Even as talks continued, Saudi Arabia, its Gulf allies and Iraq ramped up production to record levels. Russia attained a post-Soviet high.

“Opec and Russia succeeded at employing verbal intervention to hold oil prices up, first by talking about a freeze and cuts from record levels, while simultaneously adding a net 1.4m barrels a day of new supply into a glutted oil market,” says Bob McNally at the Rapidan Group, a Washington-based energy consultancy.

It was not until September in Algiers that Opec managed to stitch together a preliminary deal to cut production. Conflict-ridden Libya and Nigeria would be exempt while Iran would be given a special dispensation. “After two-and-a-half years, Opec reached consensus to manage the market,” said Iranian oil minister Bijan Zanganeh at the time.

There was still more work do to, however.
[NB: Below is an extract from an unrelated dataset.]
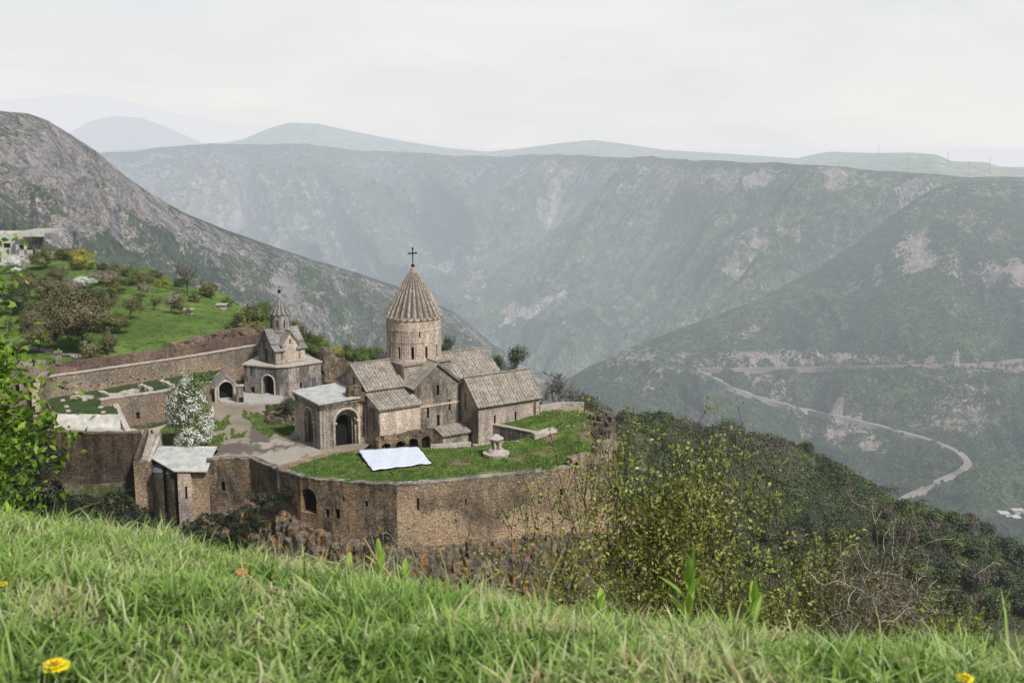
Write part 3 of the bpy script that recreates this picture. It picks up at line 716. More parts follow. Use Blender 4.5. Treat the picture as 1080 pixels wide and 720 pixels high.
m = MB(); folded_cone(m, CC.x, CC.y, DZ1 + .12, 23.75, DR + .42, 26, curve=.06, fold=.13, drop=.36); co = m.build('dome_roof', M['cone'], cath); fold_shade(co)
m = MB(); m.cyl(CC.x, CC.y, 21.2, 23.9, 1.36, .22, 26); m.build('cap', M['roof'], co)
cross_on(co, (CC.x, CC.y, 23.85), 2.6)
# annex with lean-to roof on the south side
op = Openings(); an = MB()
an.extrude([CP(-9.5, -4.16, -1), CP(-9.5, -4.16, 7.95), CP(-9.5, -7.75, 6.6), CP(-9.5, -7.75, -1)], E * 6.0)
an.build('annex_wall', M['church_light'], cath)
m = MB(); m.box(CP(0, 0), E, N, -1, 6.45, -9.62, -9.5, -7.6, -4.2); m.build('annex_end_wall', M['church_dark'], cath)
m = MB(); roof_slope(m, CP(-9.85, -4.18, 8.0), CP(-3.4, -4.18, 8.0), CP(-3.4, -8.1, 6.53), CP(-9.85, -8.1, 6.53)); m.build('annex_roof', M['roof'], cath)
# porch / bell tower stump
op = Openings(); pc = MB(); pc.box(CP(0, 0), E, N, -.5, 7.45, -16.2, -9.52, -4.05, 4.0)
op.add('archway', CP(-12.55, -4.05, .35), E, -N, 3.3, 6.0, True, .9, frame=.34)
op.add('archway', CP(-16.2, -.4, 1.1), N, -E, 3.0, 5.2, True, .9, frame=.3)
for q_ in op.p:
    op.c.extrude(arch_prof(q_[1] + q_[3] * .3, q_[2], q_[4] * .72, q_[5] * .86, True), -q_[3] * 2.6)
pw = pc.build('porch_wall', M['church'], cath, cut=op.c)
for name, c, u, out, w, h, arched, mat, frame, c0 in op.p:
    # stepped inner arch, then the dark passage
    inner = MB(); ow = w; iw = w * .72; ih = h * .86
    ring = arch_prof(c, u, ow, h, True); rin = arch_prof(c, u, iw, ih, True)
    n_ = len(ring); vs = ring + rin + [p - out * .5 for p in rin]
    fs = [(i, (i + 1) % n_, n_ + (i + 1) % n_, n_ + i) for i in range(1, n_)] + [(n_ + i, n_ + (i + 1) % n_, 2 * n_ + (i + 1) % n_, 2 * n_ + i) for i in range(1, n_)]
    inner.add([p + out * 0 for p in vs], fs); o = inner.build('archway', M['church'], pw)
    fm = MB(); pr = arch_prof(c0 + out * .03, u, w + frame * .9, h + frame * .45, True); pts = pr[1:] + [pr[0]]
    fm.tube(pts, [frame / 2] * len(pts), 8); fm.build('moulding', M['church_light'], o)
    fm = MB(); pr = arch_prof(c + out * .42, u, w - .25, h - .12, True); pts = pr[1:] + [pr[0]]; fm.tube(pts, [.16] * len(pts), 8); fm.build('moulding', M['church'], o)
    # near-black panel standing in for the unlit passage
    MB().extrude(arch_prof(c - out * 1.2, u, w * .715, h * .858, True), -out * .04).build('dark_doorway', M['dark'], o)
    for s_ in (-1, 1): cap = MB(); cap.box(c0 + u * s_ * (w / 2 + .05), u, out, c0.z + h - w / 2 - .15, c0.z + h - w / 2 + .12, -.28, .28, -.5, .22); cap.build('capital', M['church_light'], o)
m = MB(); m.box(CP(0, 0), E, N, 6.9, 7.2, -16.32, -9.53, -4.17, 4.1); m.box(CP(0, 0), E, N, 7.2, 7.45, -16.45, -9.54, -4.3, 4.2)
for k in range(22): m.box(CP(0, 0), E, N, 6.62, 6.9, -16.2 + .3 * k, -16.2 + .3 * k + .15, -4.16, -4.05)
for k in range(24): m.box(CP(0, 0), E, N, 6.62, 6.9, -16.31, -16.2, -4.0 + .33 * k, -4.0 + .33 * k + .16)
m.build('porch_cornice', M['church_dark'], cath)
m = MB(); a = [CP(-16.6, -4.45, 7.5), CP(-9.4, -4.45, 7.75), CP(-9.4, 4.3, 7.95), CP(-16.6, 4.3, 7.6)]; m.hexa(a, [p + Z3 * .2 for p in a]); m.build('porch_roof', M['metal_roof'], cath)
m = MB(); r_ = random.Random(5)
for k in range(11):
    e_, n_, z_ = r_.uniform(-11.6, -9.7), r_.uniform(-4.2, -2.6), 7.8 + r_.uniform(0, .9)
    s_ = r_.uniform(.3, .62); m.box(CP(e_, n_), (E + N * r_.uniform(-.5, .5)).normalized(), (N - E * r_.uniform(-.5, .5)).normalized(), z_ - s_, z_ + s_, -s_, s_, -s_ * .8, s_ * .8)
m.build('belfry_stump', M['rubble'], cath, sub=.5, jit=.12)
for e_, n_ in ((-16.2, -4.05), (-15.7, -4.05), (-9.7, -4.05), (-16.2, -3.5), (-16.2, 4.0)): MB().cyl(*CP(e_, n_).xy, -.4, 6.6, .14, .14, 8).build('corner_column', M['church_light'], cath)

# ---------------------------------------------------------------- chapel
K = Vector((-4.5, 148.7, 0)); KE = 3.84; KN = -10.62
chp = empty('chapel', CP(KE, KN), 'gabled stone chapel with a ribbed slab roof attached to the right of the big church', 'chapel')
op = Openings(); b = MB(); CW, CL, CE, CR = 6.4, 10.0, 5.95, 9.0
b.extrude([CP(KE, KN, -1), CP(KE, KN + CW, -1), CP(KE, KN + CW, CE), CP(KE, KN + CW / 2, CR), CP(KE, KN, CE)], E * CL)
op.add('niche', CP(KE, KN + CW / 2 + .1, 4.6), N, -E, .55, 2.6, True, .16, 'brown')
for e_ in (2.6, 6.0): op.add('window', CP(KE + e_, KN, 3.0), E, -N, .3, 1.35, True, .4, 'dark')
op.add('buttress_niche', CP(KE + 9.2, KN, 2.6), E, -N, .5, 2.6, True, .14, 'brown')
M['chapel_end'] = M['church_dark']
bb = b.build('chapel_wall', M['church_light'], chp, cut=op.c); op.panes(bb)
m = MB(); m.extrude([CP(KE - .07, KN + .02, -1), CP(KE - .07, KN + CW, -1), CP(KE - .07, KN + CW, CE), CP(KE - .07, KN + CW / 2, CR), CP(KE - .07, KN + .02, CE)], E * .06)
op2 = Openings(); op2.add('niche', CP(KE - .07, KN + CW / 2 + .1, 4.6), N, -E, .55, 2.6, True, .1, 'brown')
m.build('gable_wall', M['church'], chp, cut=op2.c)
m = MB(); gable_roof(m, CP(KE, KN + CW / 2, CR), CP(KE + CL, KN + CW / 2, CR), CW / 2, CR - CE, N); m.build('chapel_roof', M['roof'], chp)
m = MB(); m.box(CP(0, 0), E, N, CE - .3, CE - .05, KE + .05, KE + CL + .1, KN - .14, KN - .004); m.build('cornice', M['church_dark'], chp)
c_ = CP(KE - .2, KN + CW / 2, CR + .3); m = MB(); m.cyl(c_.x, c_.y, c_.z, c_.z + .5, .16, .1, 8); m.build('finial', M['coping'], chp)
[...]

It took months to iron out the distribution of cuts, an important but tricky process that involved secret talks and intervention from the highest levels in Russia, Saudi Arabia and Iran.

Keen to assert its influence in the Middle East and see higher oil prices, Moscow said privately it would back a deal, but it needed to see Opec commitments first.

Ultimately there would not have been an agreement unless Saudi Arabia had pushed for one. The need for a higher oil price to sustain social spending and, more importantly, fund Prince Mohammed’s economic transformation plans for the future eventually carried the day.

In return for the kingdom shouldering the bulk of the reductions, Saudi Arabia required a formal limit to Iran’s output, cutbacks from other Opec peers including Iraq, an agreement on how to calculate cuts to ensure compliance and lastly securing the co-operation of Russia. All of its conditions were met, even if Opec had to employ some fancy footwork to make the numbers stack up.

“Opec surprised many in the market by reaching agreement, just as it was increasingly being written off as unable to act collectively,” says Amrita Sen at Energy Aspects. “Although we are not expecting 100 per cent compliance, there should be no doubt that Opec has well and truly returned.”